We just put out a new Assimilation release 1.1.3 with a few bug fixes, and a few new features. The new features center around visualization, security, with even more emphasis on helping you “eat the elephant” of getting you into a better security posture. In this post, we’ll explain more in detail what these features are and why you will care – especially if you care about security.
Assimilation Release 1.1.3 Features
Visualizations
We’ve added a new program called drawwithdot which produces drawings suitable for feeding in to the dot program from the graphviz package. Dot will then lay out your graph in a sensible way, and produce a drawing of the graph layout in one of several formats including PNG and SVG. Drawwithdot currently creates five different kinds of drawings – which are explained below. As a note, creating new kinds of drawings is shockingly easy.
- monitoring – illustrates services and monitoring methods (agents) in a diagram – indicating which services are failing checks, and which services are not being monitored.
- network – illustrates servers, switches, interconnections, NICs, IP and MAC addresses
- service – illustrates services and clients, IP:port pairs – emphasizing services which run as root.
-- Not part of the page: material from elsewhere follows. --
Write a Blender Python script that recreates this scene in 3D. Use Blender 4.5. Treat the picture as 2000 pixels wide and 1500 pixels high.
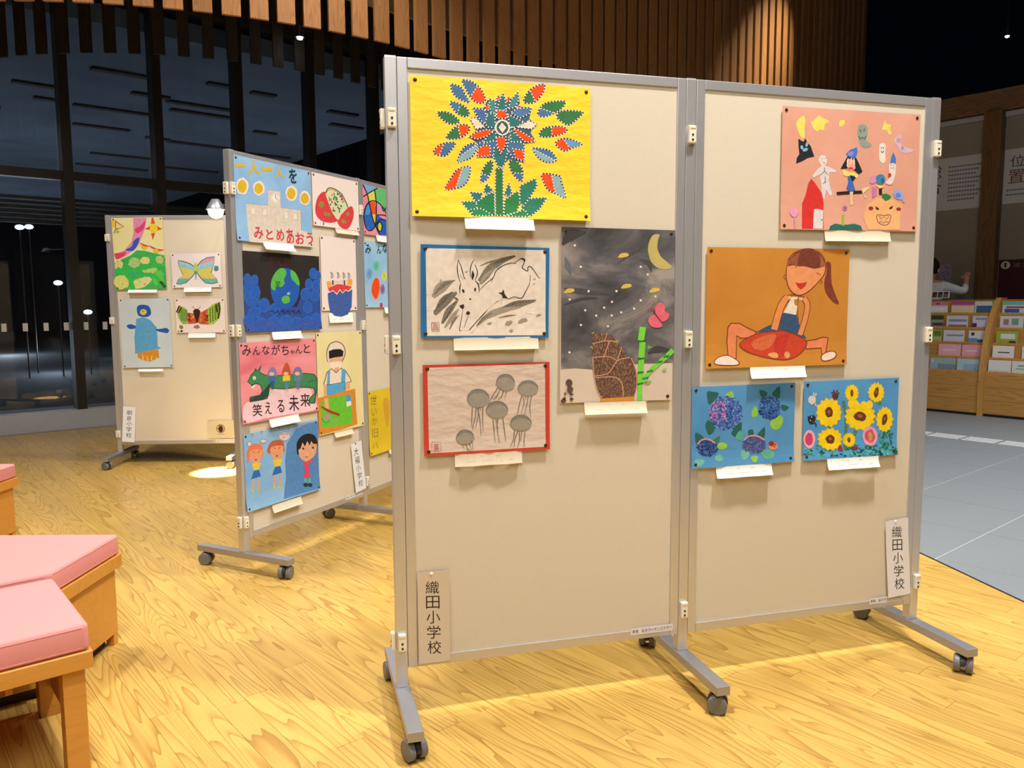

This may be most usefully thought of as an attack surface visualization.
- monring – illustrates our host monitoring topology used to distribute detection of host failures.
- everything – all the diagrams above combined.
Best Practices Scores
We’ve had best practices for a while, but we just added best practice scoring with this release. We created an algorithm which assigns a score for each violation of best practices. Each machine also receives a total score for its best practices in each category. A fully compliant score is zero. For Ubuntu Linux, it looks like the average system fails about half of the checks. We’ve currently implemented about 70 of the 250 checks needed for the DISA/NIST STIGs.
New Queries
We also added a few queries that allow you to query the scores. These queries are pure Cypher queries. They are:
- allbpscores – return best practice scores for all all categories for all hosts, sorted by highest security score first
- allservernetscores – return all network scores for all hosts, sorted by highest score first
- allsecserverscores – return all security scores for all hosts, sorted by highest score first
So, if you want to know what the scoring algorithm says your top 10 highest risk servers are, then our new allsecserverscores query will tell you.
New Score Reports
These reports provide information about your scores which are oriented towards helping you figure out an attack plan for triaging your security issues if you are using system management tools like Ansible, SaltStack, Chef or Puppet. The idea of these reports is that they will tell you what types of issues cause the most problems over your base of servers. These reports are provided as subcommands of our assimcli program. The new subcommands are:
- dtypescores – returns the scores sorted organized by discovery type
- secdtypes – a shorthand for dtypescores [flags] security
The normal output of these commands is CSV-style output consisting of scores totaled across a discovery area, along the discovery area. Discovery areas correspond to where this data was discovered. For example /proc/sys, PAM rules, /etc/login.defs, are each separate discovery areas.
Each command can take the following mutually-exclusive flags:
- –hostnames: adds in the score for each host in this discovery area.
- –ruleids: adds in the total score for each rule id in each discovery area.
In addition, each can take the names of score categories on the command line. The current score areas are network and security. We’ll be writing some follow-up articles on these capabilities so you can see how to use them in performing security triage on your site.
Other New Features
- Improved support for LLDP analysis and added support for LLDP-MED
- Added support for CDP
- Added discovery of the /etc/auditd.conf file and its log files.
- Added best practice rules related to /etc/auditd.conf and its log files.
- Added support for Neo4j authentication.
All in all, a pretty cool release providing more features than ever for securing your systems and keeping them secure. By all means, download the software and give it a try.